Summary: Part 4 in series "Life’s Too-Short To...," this message addresses workaholism, ending with ways to know if one is a workaholic.

Life’s Too Short To…Work All The Time

Life’s Too Short To…, prt. 4

Wildwind Community Church

David Flowers


In my previous church, Christy and I became friends with a couple – let’s call them George & Liz. I’ve changed the names to protect the innocent. And the not-so-innocent. George and Liz were a young couple who worked on my staff in my previous church.

Liz was a gifted servant and helper. She was also incredibly organized, so I quickly made her the official event registrar. She handled all event registrations, money, permission slips, and all that stuff I can’t stand working with. George seemed to have a heart for our teenage boys, so I spent some time with him and began teaching him to lead a small group. He was faithful, showing up prepared every week, always wanting to learn more.

After some time of working with them I began to detect that all was not well between George and Liz. Liz never outright complained, but I could tell she would have preferred George to spend more time at home. Eventually George and Liz approached me and asked if I’d be willing to see them for marriage counseling in my office. I agreed, and we began to meet.
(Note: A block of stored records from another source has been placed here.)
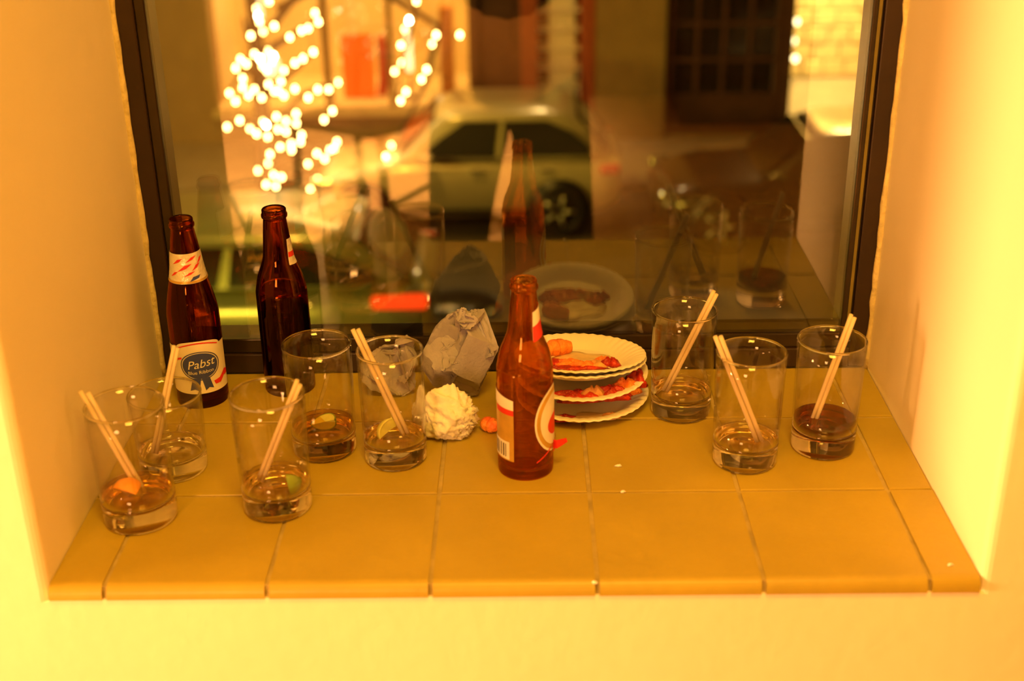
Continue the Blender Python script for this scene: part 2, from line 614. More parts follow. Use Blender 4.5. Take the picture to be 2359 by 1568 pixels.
# ------------------------------------------------------------------ drinking glasses
def tumbler(name, label, x, y, r0, r1, h, base, drink=None, level=0.0, group='clear tumblers on the tiled sill'):
    t = thing(name, label, 'glass', (x, y, 0.0004), group=group)
    th = 0.0017
    def ro(z):
        return r0 + (r1 - r0) * (z / h)

    def ri(z):
        return ro(z) - th
    zt = base + .008                                             # the solid bottom ends here, the thin wall goes on
    foot = [(0, 0.0022), (r0 * .7, 0.0018), (r0 - .0035, 0.0), (r0 - .001, 0.0008), (r0, 0.0032), (ro(base * .6), base * .6), (ro(zt - .003), zt - .003), (ro(zt) - .0003, zt - .0006), (ro(zt) - .0009, zt),
            (ri(zt) + .0001, zt - .0006), (ri(base + .005) - .0006, base + .005), (ri(base) - .003, base + .0022), (ri(base) - .009, base + .0004), (ri(base) * .5, base), (0, base - .0002)]
    link('base', lathe_me('base', foot, 56), M_CLEAR, t).cycles.is_caustics_caster = True
    wallp = [(ro(zt) - .0009, zt + .0001)] + [(ro(zt + (h - .0012 - zt) * k / 6), zt + (h - .0012 - zt) * k / 6) for k in range(7)]
    wallp += [(ri(zt + (h - .0012 - zt) * k / 6), zt + (h - .0012 - zt) * k / 6) for k in range(6, -1, -1)]
    link('body', lathe_me('body', wallp, 56, closed=True), M_THIN, t)
    rp = [(ro(h) - .0010 + .0013 * math.cos(2 * PI * k / 12), h + .0013 * math.sin(2 * PI * k / 12)) for k in range(12)]
    link('rim', lathe_me('rim', rp, 56, closed=True), M_CLEAR, t)
    if drink:
        e = .0003
        dp = [(0, base - .0002 - e), (ri(base) * .5, base - e), (ri(base) - .009 + e, base + .0004 - e), (ri(base) - .003 + e, base + .0022 - e),
              (ri(base + .006) - .0006 + e, base + .006), (ri(level) + e - (.0004 if level < base + .008 else 0), level), (ri(level) - .001, level - .0003), (0, level - .0003)]
        link('drink', lathe_me('drink', dp, 56), drink, t)
    return t


tumbler('tumbler', 'tall tumbler nearest the left wall, two straws leaning left, orange piece inside', -0.385, 0.120, .0372, .0392, .131, .021, M_GOLDDRINK, .034)
tumbler('tumbler', 'short wide tumbler in front of the labelled beer bottle by the left wall', -0.374, 0.218, .0362, .0392, .092, .018)
tumbler('tumbler', 'tall tumbler at the front, single pair of straws leaning right over a lime wedge', -0.246, 0.138, .0355, .0378, .132, .021, M_WEAK, .034)
tumbler('tumbler', 'strawless tall tumbler with golden dregs, beside the unlabelled dark bottle', -0.213, 0.258, .0355, .0378, .130, .019, M_GOLDDRINK, .032)
tumbler('tumbler', 'tall tumbler in front of the grey napkin, straws leaning left, lime on the bottom', -0.131, 0.237, .0345, .0360, .132, .021, M_WEAK, .029)
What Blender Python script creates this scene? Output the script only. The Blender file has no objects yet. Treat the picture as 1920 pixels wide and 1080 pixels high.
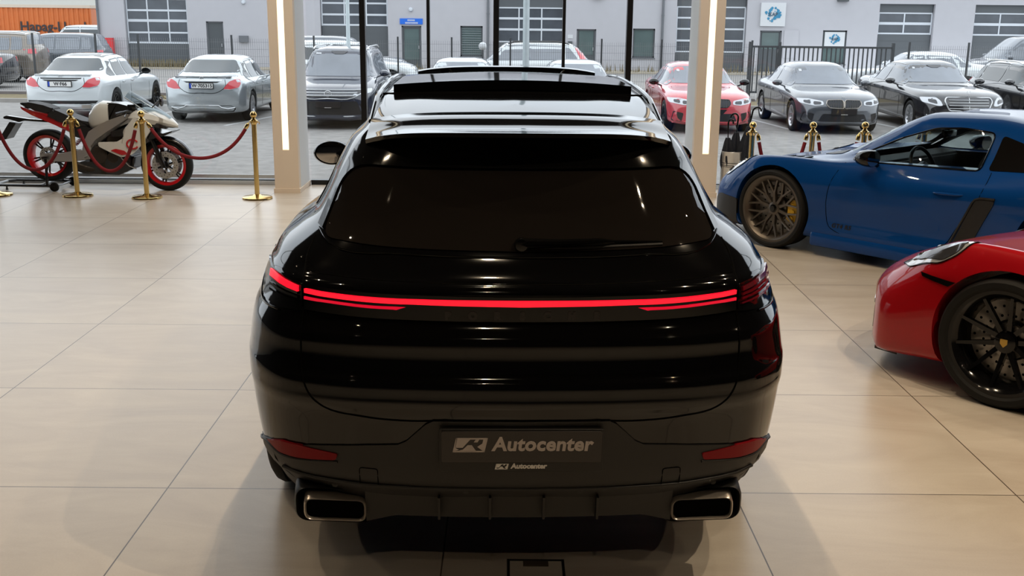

I soon found out that in addition to the technology business he was getting off the ground, George also was into Amway – which was no longer calling itself Amway but was still Amway. When he wasn’t at his business, he was off making his Amway pitches to whatever contacts he could drum up, and when he wasn’t doing that, he was away in Grand Rapids at Amway conventions, listening to talk about dreaming the big dreams and making it all happen for his family. There were even times when George would put his wife and two small children in the car and drive out and park in front of big houses and talk about how one day he was going to buy them a house like that. It was a technique he learned from Amway – something about envisioning the dream. It was all about big houses, fancy cars, swimming pools – you know – “American Dream” kind of stuff.

One evening as we sat in my office talking I had George look at Liz and I said, “George, did it ever occur to you that in reaching for one dream you might lose the other? George, listen to me. If you don’t start hearing your wife’s heart, you’re going to lose your family.” He said, “I don’t think so.” Liz looked at the floor and didn’t say anything at all.

This is the first time I encountered the phenomenon of married single motherhood. That’s what Liz was – a married single mother. Folks, life’s too short to work all the time. Even if you don’t lose them physically or emotionally, you’re going to miss out on the best years of your life, and you’ll never make the best memories you could have made. Last week I said you can’t hang on to a grudge and still receive all that God has for you. In the same way, you cannot invest the same amount of energy into building both a career and a family. Ultimately there will be times when something’s gotta give, and the thing that gives can only be your family so many times before you will lose them. It’s not a question of if, but a question of when.

George did lose Liz. Turns out several months later Liz found out George had been having an affair with his secretary – it had been going on for two or three months. Liz filed for divorce. A year later I met George for lunch. We were reminiscing about the good old days of working together in ministry and hanging out with each other. He got tears in his eyes after a while, and he said, “You know, I’d give anything to have Liz back, and to have my kids with me. Do you think she’d take me back? If only I had known this was going to happen. I know you said it would, but I just never thought it really would.” I wanted to put my arm on his shoulder and with deep sincerity say, “George, my friend, I know you are hurting. But what on God’s green earth did you think was going to happen? How much can you expect someone else to tolerate?” But I sat and listened, and said nothing. Liz never did take him back and three years later Christy and I had the bizarre experience of sitting on the sidelines of a soccer game where our girls were on a team with their daughter. George sat on one side of us with his new girlfriend (not the one he had had the affair with) and Liz sat on the other with her new boyfriend. It was surreal. And once again it was painful.